Of course, Dershowitz has often defended Trump, so some may dismiss this as advocacy in favor of a quasi-client. That’s harder to dismiss when it comes from David French, who makes the same argument at The Dispatch, not friendly territory when it comes to Trump apologetics. French makes a much more specific argument about what the Hillary Rule is as established by the DoJ in 2016, and that better explains its applicability now:

So why didn’t the FBI recommend charges? Here’s the key paragraph:

In looking back at our investigations into mishandling or removal of classified information, we cannot find a case that would support bringing criminal charges on these facts. All the cases prosecuted involved some combination of: clearly intentional and willful mishandling of classified information; or vast quantities of materials exposed in such a way as to support an inference of intentional misconduct; or indications of disloyalty to the United States; or efforts to obstruct justice. We do not see those things here.

I did not agree with this decision, and I said so in National Review and the New York Times. The problem is that Comey added elements to the statute. He essentially read “gross negligence” as a synonym for willfulness and added additional factors (such as obstruction of justice) to the prosecution decision. …

It remains to be seen whether Donald Trump’s conduct was so much worse than Hillary Clinton’s that prosecution is both legal and just. Indeed the entire issue may be so fraught with peril that the DOJ may decide to merely seize the documents without any further legal proceedings.

But if Trump did break the law and is not prosecuted, we can look back at a pivotal moment in history and know why. On July 5, 2016, the FBI set an extraordinary standard for prosecuting powerful people for mishandling our nation’s most precious secrets, and we shouldn’t change that standard for Donald Trump.

French is keeping his powder dry on Trump’s legal exposure here, which is wise in this context. However, we should also consider that Trump’s alleged mishandling of classified material was a one-off event that led to an 18-month standoff over the materials, which were stored in an allegedly insufficiently secured environment. Hillary Clinton transmitted classified information, including Top Secret-Compartmented data, for four years over a completely unsecured server and did so with the intent to avoid records requirements. The risk of exposure was exponentially higher in Hillary’s case, and the malice of avoiding accountability with the use of a personal server rather than the State Department’s official system much more obvious.

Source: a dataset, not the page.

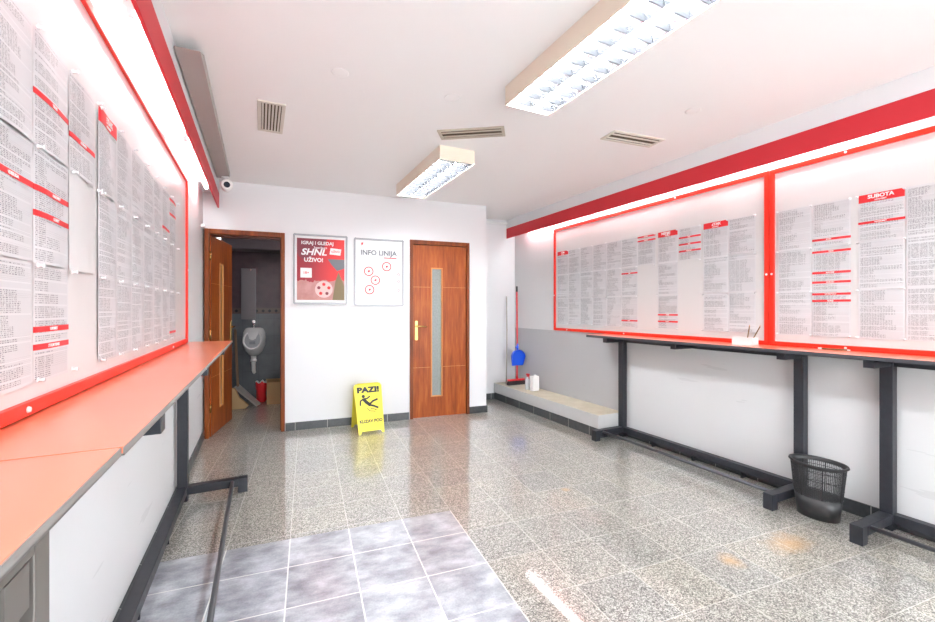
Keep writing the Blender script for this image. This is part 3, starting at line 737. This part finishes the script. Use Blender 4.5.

Of course, all of this assumes that Garland and the FBI had the Espionage Act violations as their sole concern. Andrew McCarthy looked at the warrant, and he’s more convinced than ever that this was just a pretext for a fishing expedition:

Where things get really, shall we say, elastic is subsection (c). It permits the seizure of “any government and/or Presidential Records created” throughout the four years of Trump’s presidency.

Plainly, this has nothing to do with classified information. It is mainly designed to use the criminal law — the search warrant, an intrusive tactic for retrieving evidence of crimes — to enforce the Presidential Records Act, which is not a criminal statute.

Can DOJ get away with this? Perhaps. Section 2071 is very broad, targeting anyone who “removes” or “destroys” “any” government record. If you are wondering how this did not apply to Hillary Clinton’s removal of tens of thousands of government-related emails and willful destruction of tens of thousands of others, you are not alone. In any event, Rule 41 of the Federal Rules of Criminal Procedure permits the seizure not only of evidence of a crime but also of “items illegally possessed.” It seems clear from the context that this phrase is meant to apply to items derived from criminal activity. Literally, though, it is clearly broader than that.

Since Congress did not choose to attach criminal penalties to violations of the Presidential Records Act, what we see here amounts to the Justice Department fashioning a new crime for Donald Trump. This is not my idea of the even-handed enforcement of the law — no partisan discrimination — that Attorney General Merrick Garland insisted he pursues in his remarks on Thursday. But there will be plenty of time to discuss that.

My point for present purposes is that subsection (c) authorized the FBI agents to seize every scrap of paper from the Trump administration. There is no limitation to classified information. There is no limitation to the Presidential Records Act. There is no limitation to the unmentioned Capitol riot. Indeed, there is no requirement that any scrap of paper be connected in any way to any crime whatsoever. No restriction at all. If it was arguably a government record of any kind generated during the Trump presidency, the judge said the bureau could take it.

The FBI and Justice Department will be doing what I told you they’d be doing: Poring over everything and anything from Trump’s presidency to try to make a January 6 case.

That’s an even better reason to keep our powder dry until the final shoe drops. If Andy’s right, then we shouldn’t expect any indictments under the Espionage Act. If Garland and his team can indict Trump on a January 6-related charge, then the Hillary Rule won’t apply. If they don’t get any evidence in their fishing expedition that can lead to an indictment on a January 6-related charge, they’ll likely have to shut down their Trump probe while keeping as many of the documents they seized as possible. If that happens, though, Garland will have a lot more to explain about the Mar-a-Lago raid, and the different treatment of Republican and Democratic targets of investigations.

I’ll give Dersh the last word on that point:

The “whataboutism” argument applies as well to the manner in which Trump loyalists such as Peter Navarro, Roger Stone and Paul Manafort were arrested. In comparable cases involving similar charges, the defendants weren’t handcuffed, shackled or subjected to restraints generally reserved for those who pose a risk of violence or flight.